OLYMPIA
by Steve Lawson
Sometimes it was only a gesture, but it gripped you. In Chekhov’s The Seagull, a young girl offers the doctor a bouquet of flowers. Secretly in love with him, the housekeeper Paulina snarls: “Give me those flowers. Give me those flowers!” And she snatches the bouquet away, and furiously tears it to shreds. You weren’t quite sure whether to laugh or cry.. but that’s the effect Olympia Dukakis had.
This unique fusion of high drama with a sly sense of the absurd informed all of Olympia’s work. You saw it in her estate owner in The Cherry Orchard, in a downtrodden soul alternating with a vicious alter ego in The Good Woman of Setzuan, in the actress chained to an alcoholic husband in Enemies, in an indomitable Mother Courage. Delightful as she was onscreen, the observer who only knows Olympia from films or television is deprived. Her first love was the theater, and happily a great deal of that devotion was displayed in Williamstown.

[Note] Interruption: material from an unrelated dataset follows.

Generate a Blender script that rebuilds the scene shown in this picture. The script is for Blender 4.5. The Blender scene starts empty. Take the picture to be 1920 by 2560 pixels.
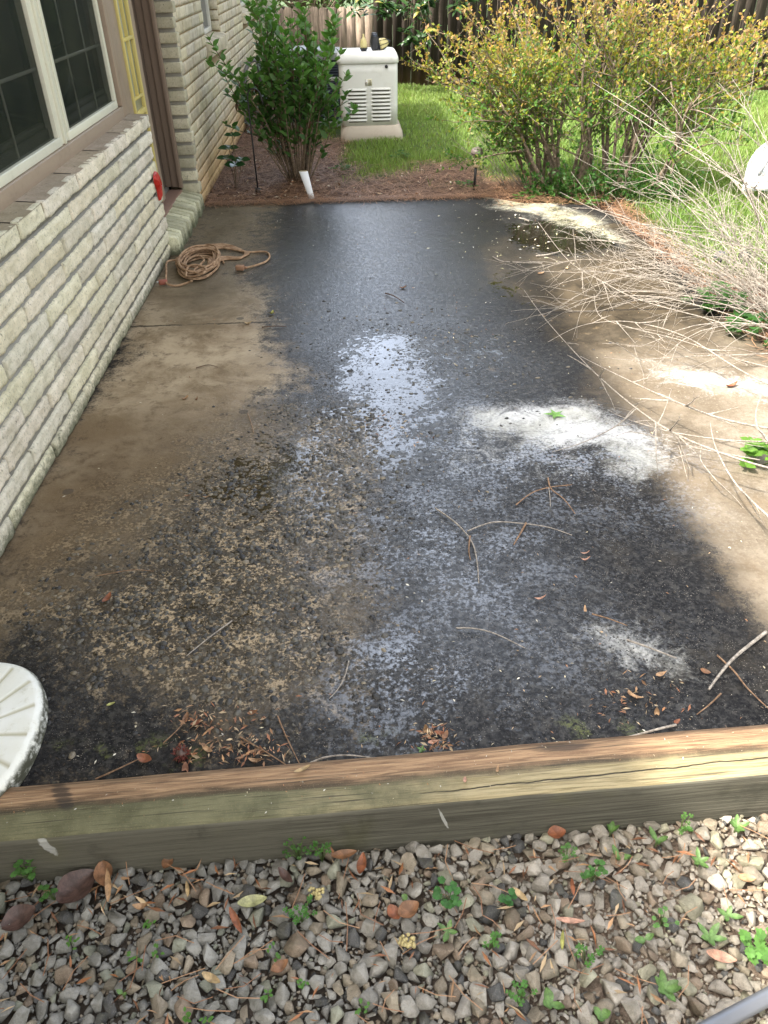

Often her WTF appearances were family affairs. She acted many times with her beloved husband Louis Zorich, a soulmate if ever there was one. Their first Williamstown production together was Long Day’s Journey into Night, during which Olympia woke up on the day of the opening unable to remember a single line of her enormous role. Louis declined to offer easy sympathy, saying simply: “There is no understudy” – the shock of which got her back on track. They were a great team. And their appetites were as outsized as their talents: when I was literary manager I kept a bowl of munchies on my desk, and one summer Olympia dashed in to say hello, spied the bowl, and shouted down the hall: “Louis! PISTACHIOS!” By the time they left the office, the bowl was empty.
I once asked her why she kept coming back to Williamstown. She answered that she knew she’d be challenged. One example: after tackling a number of gritty characters, she was amazed when Nikos asked her to take on Tatiana, the glamorous actress in Enemies. He explained that he wanted her to play a woman who was physically beautiful, who knew of her intrinsic sophistication and how to use it. A major departure for Olympia.
We’d talk on the phone a couple times a year, and our calls would always last a while because every anecdote inspired several more. One minute Olympia would be roaring at some funny recollection; the next she’d be holding back tears. It was a long-distance, real-life version of her theatrical persona. I treasure the memory of those phone calls, which never failed to bring Olympia into the room. And when I think back on her now, it’s hard to know whether to laugh or cry.